## SHORT PROBLEM
The lines to reproduce run from the first one through the line containing "return W(*P(px, py, d))". Reproduce them exactly.

◆ ◆ ◆

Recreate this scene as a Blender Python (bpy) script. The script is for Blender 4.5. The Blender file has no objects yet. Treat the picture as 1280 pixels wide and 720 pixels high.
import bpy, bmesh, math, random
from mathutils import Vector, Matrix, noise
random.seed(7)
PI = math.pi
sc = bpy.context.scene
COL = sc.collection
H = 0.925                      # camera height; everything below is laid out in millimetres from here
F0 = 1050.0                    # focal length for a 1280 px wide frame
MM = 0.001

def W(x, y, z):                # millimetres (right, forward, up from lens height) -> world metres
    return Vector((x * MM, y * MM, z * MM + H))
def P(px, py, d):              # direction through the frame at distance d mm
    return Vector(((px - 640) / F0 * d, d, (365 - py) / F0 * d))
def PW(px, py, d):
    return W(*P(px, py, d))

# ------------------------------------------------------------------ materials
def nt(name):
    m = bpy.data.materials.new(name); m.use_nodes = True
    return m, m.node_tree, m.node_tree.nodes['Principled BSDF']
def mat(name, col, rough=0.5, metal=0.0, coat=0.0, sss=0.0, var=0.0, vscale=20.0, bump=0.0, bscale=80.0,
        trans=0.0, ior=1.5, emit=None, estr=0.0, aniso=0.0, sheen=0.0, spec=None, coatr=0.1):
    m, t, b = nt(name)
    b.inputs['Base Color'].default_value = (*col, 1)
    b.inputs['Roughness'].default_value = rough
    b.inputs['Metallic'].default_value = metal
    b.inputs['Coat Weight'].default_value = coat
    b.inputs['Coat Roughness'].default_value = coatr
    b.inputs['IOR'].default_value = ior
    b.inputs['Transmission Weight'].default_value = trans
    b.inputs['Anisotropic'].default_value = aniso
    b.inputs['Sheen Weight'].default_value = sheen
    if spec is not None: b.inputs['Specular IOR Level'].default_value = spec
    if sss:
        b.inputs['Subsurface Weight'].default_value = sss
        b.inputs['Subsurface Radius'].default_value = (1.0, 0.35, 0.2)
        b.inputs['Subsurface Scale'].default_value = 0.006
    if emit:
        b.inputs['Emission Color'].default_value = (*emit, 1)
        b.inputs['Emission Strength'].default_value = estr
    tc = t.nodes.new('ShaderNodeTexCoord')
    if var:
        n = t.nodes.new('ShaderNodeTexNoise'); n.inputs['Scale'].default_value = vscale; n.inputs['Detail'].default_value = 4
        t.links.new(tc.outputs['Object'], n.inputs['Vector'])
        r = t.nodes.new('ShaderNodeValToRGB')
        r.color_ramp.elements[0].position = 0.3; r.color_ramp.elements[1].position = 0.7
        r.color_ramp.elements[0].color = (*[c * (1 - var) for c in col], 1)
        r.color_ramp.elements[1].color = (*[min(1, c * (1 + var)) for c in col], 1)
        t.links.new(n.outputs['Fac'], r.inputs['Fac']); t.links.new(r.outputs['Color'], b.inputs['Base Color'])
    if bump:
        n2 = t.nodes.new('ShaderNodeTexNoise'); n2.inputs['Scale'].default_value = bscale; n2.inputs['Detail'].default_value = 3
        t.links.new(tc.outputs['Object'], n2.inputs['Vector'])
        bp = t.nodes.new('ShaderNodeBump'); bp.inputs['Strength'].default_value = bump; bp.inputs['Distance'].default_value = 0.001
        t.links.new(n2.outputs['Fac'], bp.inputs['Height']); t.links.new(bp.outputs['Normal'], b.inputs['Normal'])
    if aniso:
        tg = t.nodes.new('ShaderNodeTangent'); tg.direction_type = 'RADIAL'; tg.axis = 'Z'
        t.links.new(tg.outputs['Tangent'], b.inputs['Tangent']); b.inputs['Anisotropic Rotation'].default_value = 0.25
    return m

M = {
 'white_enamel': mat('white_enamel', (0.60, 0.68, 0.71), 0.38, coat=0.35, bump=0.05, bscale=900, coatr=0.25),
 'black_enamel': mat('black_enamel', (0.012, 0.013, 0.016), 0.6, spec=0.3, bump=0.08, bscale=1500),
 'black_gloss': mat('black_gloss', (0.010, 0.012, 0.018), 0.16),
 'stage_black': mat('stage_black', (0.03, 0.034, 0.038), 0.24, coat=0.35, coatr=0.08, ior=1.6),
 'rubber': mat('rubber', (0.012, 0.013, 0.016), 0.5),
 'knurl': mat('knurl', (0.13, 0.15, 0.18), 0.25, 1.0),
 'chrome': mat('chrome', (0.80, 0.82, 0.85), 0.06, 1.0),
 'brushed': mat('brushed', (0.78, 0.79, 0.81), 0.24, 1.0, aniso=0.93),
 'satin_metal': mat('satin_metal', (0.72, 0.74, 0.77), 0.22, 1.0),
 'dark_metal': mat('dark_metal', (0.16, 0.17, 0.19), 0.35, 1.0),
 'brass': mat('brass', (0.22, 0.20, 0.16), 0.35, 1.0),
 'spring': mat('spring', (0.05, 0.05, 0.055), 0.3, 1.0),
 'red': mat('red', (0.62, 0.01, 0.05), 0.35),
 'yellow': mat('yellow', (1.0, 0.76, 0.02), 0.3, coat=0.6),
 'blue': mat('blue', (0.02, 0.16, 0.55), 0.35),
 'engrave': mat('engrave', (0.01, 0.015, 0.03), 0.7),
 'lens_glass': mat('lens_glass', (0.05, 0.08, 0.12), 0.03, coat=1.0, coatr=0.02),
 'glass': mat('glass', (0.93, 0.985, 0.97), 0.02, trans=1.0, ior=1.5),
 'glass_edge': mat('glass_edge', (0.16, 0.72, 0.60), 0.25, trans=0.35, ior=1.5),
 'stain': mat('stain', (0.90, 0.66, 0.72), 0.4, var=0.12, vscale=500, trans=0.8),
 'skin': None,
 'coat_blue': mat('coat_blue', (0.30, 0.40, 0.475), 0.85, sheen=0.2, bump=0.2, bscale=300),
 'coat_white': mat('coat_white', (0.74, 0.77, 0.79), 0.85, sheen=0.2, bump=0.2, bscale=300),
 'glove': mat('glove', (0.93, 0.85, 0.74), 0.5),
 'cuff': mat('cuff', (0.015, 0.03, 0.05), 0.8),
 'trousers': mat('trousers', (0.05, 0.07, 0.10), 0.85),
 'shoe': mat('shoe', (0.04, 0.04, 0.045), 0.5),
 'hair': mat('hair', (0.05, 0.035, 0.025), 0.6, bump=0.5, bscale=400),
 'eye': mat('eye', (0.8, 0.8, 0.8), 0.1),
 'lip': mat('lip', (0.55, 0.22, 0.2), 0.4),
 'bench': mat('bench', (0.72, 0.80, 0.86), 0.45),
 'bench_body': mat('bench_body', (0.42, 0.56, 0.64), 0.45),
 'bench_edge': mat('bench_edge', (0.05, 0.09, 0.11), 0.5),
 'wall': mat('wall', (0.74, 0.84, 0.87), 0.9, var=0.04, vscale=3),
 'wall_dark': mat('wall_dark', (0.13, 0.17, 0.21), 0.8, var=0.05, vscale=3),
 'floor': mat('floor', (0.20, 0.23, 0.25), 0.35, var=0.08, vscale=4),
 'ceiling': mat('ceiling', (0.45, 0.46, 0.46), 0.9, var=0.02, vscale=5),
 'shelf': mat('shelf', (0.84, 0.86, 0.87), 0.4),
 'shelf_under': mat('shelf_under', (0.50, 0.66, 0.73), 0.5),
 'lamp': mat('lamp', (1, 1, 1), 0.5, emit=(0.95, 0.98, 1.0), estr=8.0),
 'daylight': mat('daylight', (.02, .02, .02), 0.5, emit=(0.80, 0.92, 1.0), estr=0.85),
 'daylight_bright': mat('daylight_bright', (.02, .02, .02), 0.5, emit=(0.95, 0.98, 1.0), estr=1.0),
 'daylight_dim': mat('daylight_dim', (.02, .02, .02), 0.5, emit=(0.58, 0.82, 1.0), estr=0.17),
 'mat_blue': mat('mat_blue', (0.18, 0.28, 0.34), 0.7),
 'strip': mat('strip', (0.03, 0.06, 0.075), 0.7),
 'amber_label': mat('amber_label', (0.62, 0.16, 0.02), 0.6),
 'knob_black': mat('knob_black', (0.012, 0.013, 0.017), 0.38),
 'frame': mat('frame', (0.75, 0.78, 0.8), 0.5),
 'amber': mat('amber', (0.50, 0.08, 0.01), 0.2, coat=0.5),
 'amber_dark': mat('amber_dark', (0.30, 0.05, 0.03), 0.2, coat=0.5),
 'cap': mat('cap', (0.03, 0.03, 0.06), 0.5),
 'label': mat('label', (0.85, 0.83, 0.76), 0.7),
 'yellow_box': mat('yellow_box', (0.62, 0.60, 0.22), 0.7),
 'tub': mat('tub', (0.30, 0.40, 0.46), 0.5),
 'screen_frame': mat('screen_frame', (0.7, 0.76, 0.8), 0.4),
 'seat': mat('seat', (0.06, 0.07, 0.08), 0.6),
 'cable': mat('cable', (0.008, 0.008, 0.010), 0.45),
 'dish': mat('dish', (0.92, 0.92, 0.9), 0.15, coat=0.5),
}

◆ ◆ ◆

## ANSWER TO THIS TASK
Recreate this scene as a Blender Python (bpy) script. The script is for Blender 4.5. The Blender file has no objects yet. Treat the picture as 1280 pixels wide and 720 pixels high.
import bpy, bmesh, math, random
from mathutils import Vector, Matrix, noise
random.seed(7)
PI = math.pi
sc = bpy.context.scene
COL = sc.collection
H = 0.925                      # camera height; everything below is laid out in millimetres from here
F0 = 1050.0                    # focal length for a 1280 px wide frame
MM = 0.001

def W(x, y, z):                # millimetres (right, forward, up from lens height) -> world metres
    return Vector((x * MM, y * MM, z * MM + H))
def P(px, py, d):              # direction through the frame at distance d mm
    return Vector(((px - 640) / F0 * d, d, (365 - py) / F0 * d))
def PW(px, py, d):
    return W(*P(px, py, d))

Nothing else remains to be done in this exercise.